Although Schwanfelder only moved full-time to the island four years ago, he has quickly earned the local cred to tell the stories of Nantucket’s seafaring past. Complementing his position at Egan Maritime, Schwanfelder joined one of Nantucket’s most fabled fishing families by marrying Katie Kaizer, daughter of the legendary island captain, Pete Kaizer. And if there was any doubt about the young couple’s commitment to continuing the nautical tradition on Nantucket, the recent arrival of their daughter this May threw that overboard when they named her Millie—a nod to the legendary Coast Guardswoman, Madaket Millie.
As a historian first and foremost, Schwanfelder says he’s always been an admirer of old wooden sailing ships and waxes poetically about the seafaring days of yore. “In the early 1800s, there were tens of thousands of sailing vessels that went through Nantucket Sound every year,” he muses. “You can just imagine seeing all these beautiful ships.
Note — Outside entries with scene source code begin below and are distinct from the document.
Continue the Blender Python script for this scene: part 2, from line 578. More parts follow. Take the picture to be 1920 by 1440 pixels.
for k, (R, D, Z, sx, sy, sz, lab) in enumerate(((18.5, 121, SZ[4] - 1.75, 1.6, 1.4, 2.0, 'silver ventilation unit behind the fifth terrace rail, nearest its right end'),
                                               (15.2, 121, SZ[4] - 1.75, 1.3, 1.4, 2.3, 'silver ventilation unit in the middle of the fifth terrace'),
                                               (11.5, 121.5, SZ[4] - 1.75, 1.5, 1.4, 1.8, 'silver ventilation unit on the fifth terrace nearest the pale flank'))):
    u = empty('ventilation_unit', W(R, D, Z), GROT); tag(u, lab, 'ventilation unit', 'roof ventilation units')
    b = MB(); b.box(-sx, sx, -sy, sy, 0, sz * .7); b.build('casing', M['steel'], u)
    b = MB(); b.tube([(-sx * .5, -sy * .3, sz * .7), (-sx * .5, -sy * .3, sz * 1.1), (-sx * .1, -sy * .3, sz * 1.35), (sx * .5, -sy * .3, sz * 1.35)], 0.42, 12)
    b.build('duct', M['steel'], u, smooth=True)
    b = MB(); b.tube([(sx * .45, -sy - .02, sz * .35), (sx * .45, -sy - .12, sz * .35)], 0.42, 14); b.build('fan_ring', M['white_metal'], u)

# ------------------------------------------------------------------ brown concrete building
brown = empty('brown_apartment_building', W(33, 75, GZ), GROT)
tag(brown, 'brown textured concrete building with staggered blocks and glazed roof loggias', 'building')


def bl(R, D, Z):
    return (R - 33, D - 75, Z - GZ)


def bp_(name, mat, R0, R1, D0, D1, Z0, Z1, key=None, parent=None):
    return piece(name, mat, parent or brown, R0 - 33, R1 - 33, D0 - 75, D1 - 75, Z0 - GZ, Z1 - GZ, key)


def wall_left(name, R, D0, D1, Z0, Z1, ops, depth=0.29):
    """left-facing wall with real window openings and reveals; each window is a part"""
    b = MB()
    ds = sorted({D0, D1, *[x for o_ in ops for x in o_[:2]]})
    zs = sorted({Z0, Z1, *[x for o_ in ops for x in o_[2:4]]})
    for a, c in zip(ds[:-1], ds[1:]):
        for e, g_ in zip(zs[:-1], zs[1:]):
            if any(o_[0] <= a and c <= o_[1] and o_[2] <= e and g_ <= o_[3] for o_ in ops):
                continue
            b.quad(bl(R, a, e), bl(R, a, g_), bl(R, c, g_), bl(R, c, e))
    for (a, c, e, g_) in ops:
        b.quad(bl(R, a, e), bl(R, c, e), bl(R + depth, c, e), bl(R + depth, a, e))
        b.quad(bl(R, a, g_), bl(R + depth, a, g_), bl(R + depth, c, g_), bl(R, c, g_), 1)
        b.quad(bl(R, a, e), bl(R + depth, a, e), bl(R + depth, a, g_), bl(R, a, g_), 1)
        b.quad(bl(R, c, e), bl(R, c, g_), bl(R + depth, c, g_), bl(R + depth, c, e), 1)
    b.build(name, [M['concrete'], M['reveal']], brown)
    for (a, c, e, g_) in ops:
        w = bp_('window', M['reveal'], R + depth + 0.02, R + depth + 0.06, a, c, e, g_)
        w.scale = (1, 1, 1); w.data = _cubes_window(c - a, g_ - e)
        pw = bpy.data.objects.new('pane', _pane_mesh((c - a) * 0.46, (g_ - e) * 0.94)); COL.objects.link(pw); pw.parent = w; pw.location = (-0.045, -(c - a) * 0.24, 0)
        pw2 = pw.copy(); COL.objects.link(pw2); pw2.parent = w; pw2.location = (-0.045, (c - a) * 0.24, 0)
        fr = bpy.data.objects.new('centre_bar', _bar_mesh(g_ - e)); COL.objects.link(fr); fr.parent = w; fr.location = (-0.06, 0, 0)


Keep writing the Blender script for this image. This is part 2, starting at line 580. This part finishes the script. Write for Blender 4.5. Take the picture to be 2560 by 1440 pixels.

It must have been an amazing sight.”
Sourcing a collection of historical texts and accessing old issues of The Inquirer and Mirror, Schwanfelder pieced together a collection of stories for “Time and Tide” that delve into the miraculous tales of Nantucket’s lifesavers. “It wasn’t terribly uncommon to have shipwrecks around here, especially in winter storms,” Schwanfelder explains. “With all the shallow, shifting water, and fog, it’s really amazing that so many ships made it through safely at a time when they didn’t have radar or modern weather forecasting.” Indeed, often referred to as the “Graveyard of the Atlantic,” Nantucket’s shifting shoals were widely considered some of the most treacherous in the world. “The more you read about this history, the more you learn about these lifesaving crews,” Schwanfelder says. “You hear a lot of these lifesavers’ names over and over—often there’s multiple lifesavers in the same family.”
In one of his first episodes of “Time and Tide,” Schwanfelder told the story of the South Shore Light- ship, an anchored vessel thirty miles off the coast of Nantucket that aided ships in peril. “It was terrifying,” Schwanfelder insists. “Imagine being thirty miles out to sea in the middle of the winter, anchored up during a massive Nor’easter with thirty-foot waves—and you have to do your job. These were ordinary people doing an extraordinary service.”
As for future subjects he hopes to dive into, Schwanfelder says, “I’d love to get into modern shipwrecks and hear stories from the salty guys on the island today like my father-in-law…there’s just a depth of stories here.” Above all, Schwanfelder hopes “Time and Tide” will bring a ray of hope during these troubling days. “These shipwrecks were situations where people were in their darkest hours,” he says, “but others took it upon themselves to go out and save them. So the message is that even in the toughest of times, things will get better.”